À vrai dire, si même une jeune femme aussi indépendante que Miranda ne parvient à prendre forme d'une manière convaincante au fil des pages, c'est que la partie était jouée d'avance. Elle se fait même voler de manière symbolique son enfant par Elio et Oliver, dont la démarche narcissique de s'appeler par ton nom était manifestement trop insatisfaisante. C'est dommage, parce qu'André Aciman saisit très bien la sensation d'unité que l'on ressent à se compléter avec l'homme de sa vie, mais cela passe par une dimension égoïste si vertigineuse que les personnages, qui ne brillaient pas par leur humilité jadis, en deviennent tout à fait imbuvables. En définitive, tout le monde sait depuis toujours que le mariage avec Micol n'est qu'un bobard : celle-ci n'a plus qu'à tirer sa révérence sans demander son reste parce que l'important, c'est le moi je d'Oliver. Et quel est le poids réel de Miranda dans la vie de Samuel, dont le moi je peut enfin bander après des années d'inactivité? Pour lui, Michel se sait condamné à l'exil d'avance, car le moi je d'Elio veut en rester à l'été de ses 17 ans. Ce qui manque à l'écrivain, c'est la sensation de plénitude, puisque la réunion des trois facettes lui est refusée : si le père et le fils sont ensemble, il manque l'amant, et quand celui-ci revient, c'est le père qui n'est plus là. Les deutéragonistes n'ont finalement aucune importance.

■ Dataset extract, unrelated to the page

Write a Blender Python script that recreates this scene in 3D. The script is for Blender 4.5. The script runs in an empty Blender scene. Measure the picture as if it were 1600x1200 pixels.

Il est ainsi dommage que le bonheur qu'il y a à aimer l'autre soit dénaturé par autant d'égo. Ce n'est sans doute pas anodin si le passage le plus aéré du récit est l'enquête menée conjointement par Elio et Michel pour en savoir plus sur Léon, le musicien juif qui comptait visiblement beaucoup pour Adrien. Comme les principaux intéressés sont disparus depuis longtemps, il y a une certaine forme d'abnégation pour les vivants à se désintéresser momentanément de leur propre sort. Si l'on excepte les jugements péremptoires que porte le jeune freluquet sur la méconnaissance de la musique par son amant, ce sont assurément mes pages préférées d'un livre qui se découvre fort agréablement, parce que l'auteur nous y invite aux plaisirs charnels, gustatifs et intellectuels, mais desservi par un ton pédant et narcissique, et des fantasmes éventés d'un homme qui avait envie de se toucher au moment de l'écriture. J'ai moi aussi très envie de refaire l'amour au plus vite, d'autant plus après cette lecture, mais j'espère que ce sera un vrai moment de partage et non pas l'envie exclusive d'être au centre de l'attention. D'ailleurs, si un Michel existe dans la vraie vie, j'aimerais bien qu'il me dise où le trouver.